The 96 GeV Diphoton Excess in the Seesaw Extensions of the Natural NMSSM

TL;DR

This paper explores how the extended NMSSM with a seesaw mechanism can explain the 96 GeV diphoton excess observed at CMS and LEP-II, while remaining consistent with various experimental constraints.

Contribution

It demonstrates that the seesaw-extended NMSSM can naturally account for the 96 GeV excesses and aligns with current experimental data, offering a viable supersymmetric explanation.

Findings

The model predicts the 96 GeV diphoton excesses within its parameter space.

It remains consistent with Higgs, B-physics, and dark matter constraints.

Some predictions can be tested in future DM and LHC experiments.

Abstract

The Next-to Minimal Supersymmetric Standard Model (NMSSM) with a Type-I seesaw mechanism extends the NMSSM by three generations of right-handed neutrino fields to generate neutrino mass. As a byproduct it renders the lightest sneutrino as a viable DM candidate. Due to the gauge singlet nature of the DM, its scattering with nucleon is suppressed in most cases to coincide spontaneously with the latest XENON-1T results. Consequently, broad parameter spaces in the Higgs sector, especially a light Higgsino mass, are resurrected as experimentally allowed, which makes the theory well suited to explain the long standing $b \bar{b}$ excess at LEP-II and the continuously observed $\gamma \gamma$ excess by CMS collaboration.

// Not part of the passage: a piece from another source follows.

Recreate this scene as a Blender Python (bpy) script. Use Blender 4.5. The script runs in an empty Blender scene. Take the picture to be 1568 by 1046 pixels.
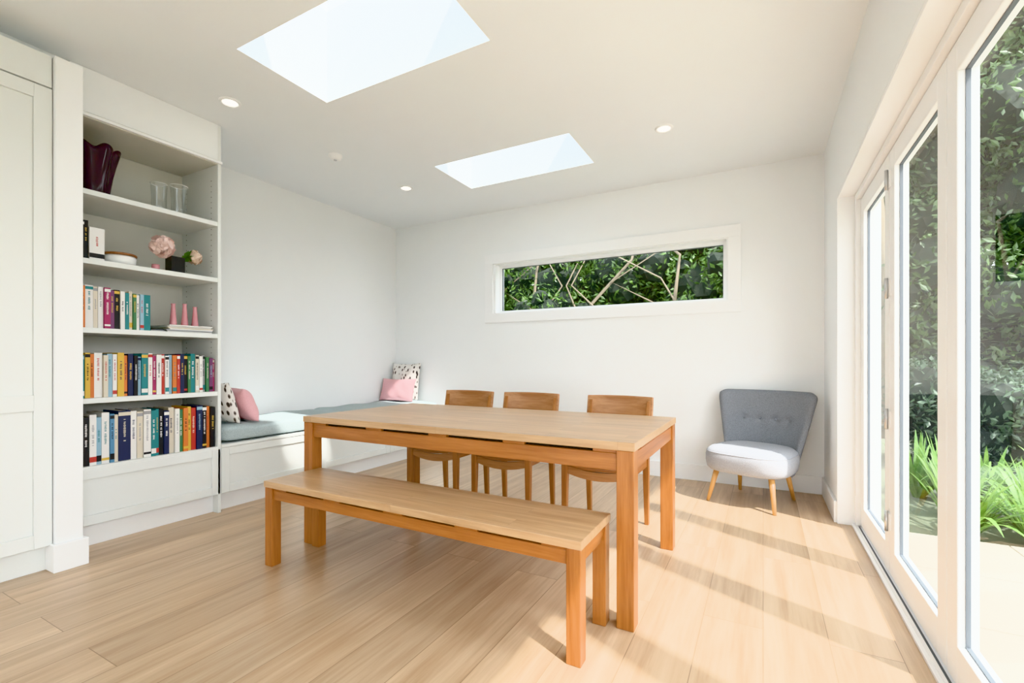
import bpy, bmesh, math, random
import numpy as np
from mathutils import Vector, Matrix
random.seed(7); rng=np.random.default_rng(5)
scene=bpy.context.scene
scene.view_settings.view_transform='Khronos PBR Neutral'
scene.view_settings.exposure=0.56
scene.view_settings.gamma=1.12

# ------------------------------------------------------------ materials
def lin(c):
    c=c/255.0
    return c/12.92 if c<=0.04045 else ((c+0.055)/1.055)**2.4
def S(r,g,b): return (lin(r),lin(g),lin(b),1.0)
def newmat(name):
    m=bpy.data.materials.new(name); m.use_nodes=True
    nt=m.node_tree; b=nt.nodes['Principled BSDF']
    return m,nt,b
def N(nt,t,**kw):
    n=nt.nodes.new(t)
    for k,v in kw.items():
        if k in n.inputs.keys(): n.inputs[k].default_value=v
        else: setattr(n,k,v)
    return n
def paint(name,col,rough=0.5,var=0.02,scale=6.0,metal=0,bump=0.0,bscale=200):
    m,nt,b=newmat(name)
    tc=N(nt,'ShaderNodeTexCoord'); no=N(nt,'ShaderNodeTexNoise'); no.inputs['Scale'].default_value=scale
    nt.links.new(tc.outputs['Object'],no.inputs['Vector'])
    mx=N(nt,'ShaderNodeMix',data_type='RGBA')
    mx.inputs['A'].default_value=tuple(max(0,c*(1-var)) for c in col[:3])+(1,)
    mx.inputs['B'].default_value=tuple(min(1,c*(1+var)) for c in col[:3])+(1,)
    nt.links.new(no.outputs['Fac'],mx.inputs['Factor']); nt.links.new(mx.outputs['Result'],b.inputs['Base Color'])
    b.inputs['Roughness'].default_value=rough; b.inputs['Metallic'].default_value=metal
    if bump:
        n2=N(nt,'ShaderNodeTexNoise'); n2.inputs['Scale'].default_value=bscale
        nt.links.new(tc.outputs['Object'],n2.inputs['Vector'])
        bp=N(nt,'ShaderNodeBump'); bp.inputs['Strength'].default_value=bump; bp.inputs['Distance'].default_value=0.002
        nt.links.new(n2.outputs['Fac'],bp.inputs['Height']); nt.links.new(bp.outputs['Normal'],b.inputs['Normal'])
    return m
def wood(name,c1,c2,axis='X',rough=0.4,stave=None,scale=1.0):
    """grain along axis ; stave=(length,width,gap,var,gapdark) adds board pattern in XY"""
    m,nt,b=newmat(name); L=nt.links
    tc=N(nt,'ShaderNodeTexCoord'); mp=N(nt,'ShaderNodeMapping')
    sc={'X':(1.6,28,28),'Y':(28,1.6,28),'Z':(28,28,1.6)}[axis]
    mp.inputs['Scale'].default_value=tuple(s*scale for s in sc)
    L.new(tc.outputs['Object'],mp.inputs['Vector'])
    no=N(nt,'ShaderNodeTexNoise',noise_dimensions='4D'); no.inputs['Scale'].default_value=1.0
    no.inputs['Detail'].default_value=6; no.inputs['Roughness'].default_value=0.62; no.inputs['Distortion'].default_value=0.6
    L.new(mp.outputs['Vector'],no.inputs['Vector'])
    mf=N(nt,'ShaderNodeVectorMath',operation='SCALE'); mf.inputs['Scale'].default_value=5.0; L.new(mp.outputs['Vector'],mf.inputs[0])
    nf=N(nt,'ShaderNodeTexNoise'); nf.inputs['Scale'].default_value=1.0; nf.inputs['Detail'].default_value=2; L.new(mf.outputs['Vector'],nf.inputs['Vector'])
    mm=N(nt,'ShaderNodeMath',operation='MULTIPLY_ADD'); mm.inputs[1].default_value=0.26; L.new(nf.outputs['Fac'],mm.inputs[0])
    ms=N(nt,'ShaderNodeMath',operation='SUBTRACT'); ms.inputs[1].default_value=0.13; L.new(no.outputs['Fac'],ms.inputs[0]); L.new(ms.outputs[0],mm.inputs[2])
    rp=N(nt,'ShaderNodeValToRGB'); rp.color_ramp.elements[0].position=0.3; rp.color_ramp.elements[1].position=0.72
    rp.color_ramp.elements[0].color=c2; rp.color_ramp.elements[1].color=c1
    L.new(mm.outputs[0],rp.inputs['Fac']); out=rp.outputs['Color']
    if stave:
        m2=N(nt,'ShaderNodeMapping')
        if axis=='Y': m2.inputs['Rotation'].default_value=(0,0,math.radians(90))
        L.new(tc.outputs['Object'],m2.inputs['Vector'])
        br=N(nt,'ShaderNodeTexBrick'); br.offset=0.37; br.offset_frequency=2
        br.inputs['Scale'].default_value=1.0; br.inputs['Brick Width'].default_value=stave[0]; br.inputs['Row Height'].default_value=stave[1]
        br.inputs['Mortar Size'].default_value=stave[2]; br.inputs['Mortar Smooth'].default_value=0.3
        br.inputs['Color1'].default_value=(0,0,0,1); br.inputs['Color2'].default_value=(1,1,1,1); br.inputs['Mortar'].default_value=(0.5,0.5,0.5,1)
        L.new(m2.outputs['Vector'],br.inputs['Vector'])
        mu=N(nt,'ShaderNodeMath',operation='MULTIPLY'); mu.inputs[1].default_value=17.0
        L.new(br.outputs['Color'],mu.inputs[0]); L.new(mu.outputs[0],no.inputs['W'])
        mr=N(nt,'ShaderNodeMapRange'); mr.inputs['To Min'].default_value=1-stave[3]; mr.inputs['To Max'].default_value=1+stave[3]*0.7
        L.new(br.outputs['Color'],mr.inputs['Value'])
        vm=N(nt,'ShaderNodeVectorMath',operation='SCALE'); L.new(out,vm.inputs[0]); L.new(mr.outputs['Result'],vm.inputs['Scale'])
        src=vm.outputs['Vector']
        if axis=='Y':
            mk=N(nt,'ShaderNodeMapping'); mk.inputs['Scale'].default_value=(2.6,0.9,1); L.new(tc.outputs['Object'],mk.inputs['Vector'])
            vo=N(nt,'ShaderNodeTexVoronoi'); vo.inputs['Scale'].default_value=1.0; L.new(mk.outputs['Vector'],vo.inputs['Vector'])
            mk2=N(nt,'ShaderNodeMapRange'); mk2.inputs['From Min'].default_value=0.0; mk2.inputs['From Max'].default_value=0.055; mk2.inputs['To Min'].default_value=0.5; mk2.inputs['To Max'].default_value=1.0
            L.new(vo.outputs['Distance'],mk2.inputs['Value'])
            v2=N(nt,'ShaderNodeVectorMath',operation='SCALE'); L.new(src,v2.inputs[0]); L.new(mk2.outputs['Result'],v2.inputs['Scale']); src=v2.outputs['Vector']
        mx=N(nt,'ShaderNodeMix',data_type='RGBA'); L.new(br.outputs['Fac'],mx.inputs['Factor']); L.new(src,mx.inputs['A'])
        mx.inputs['B'].default_value=tuple(c*stave[4] for c in c2[:3])+(1,)
        out=mx.outputs['Result']
    L.new(out,b.inputs['Base Color']); b.inputs['Roughness'].default_value=rough
    return m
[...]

We show by both analytic formulas and numerical results that the theory can naturally predict the central values of the excesses in its broad parameter space, and the explanations are consistent with the Higgs data of the discovered Higgs boson, $B-$physics and DM physics measurements, the electroweak precision data as well as the LHC search for sparticles. Part of the explanations may be tested by future DM experiments and the SUSY search at the LHC.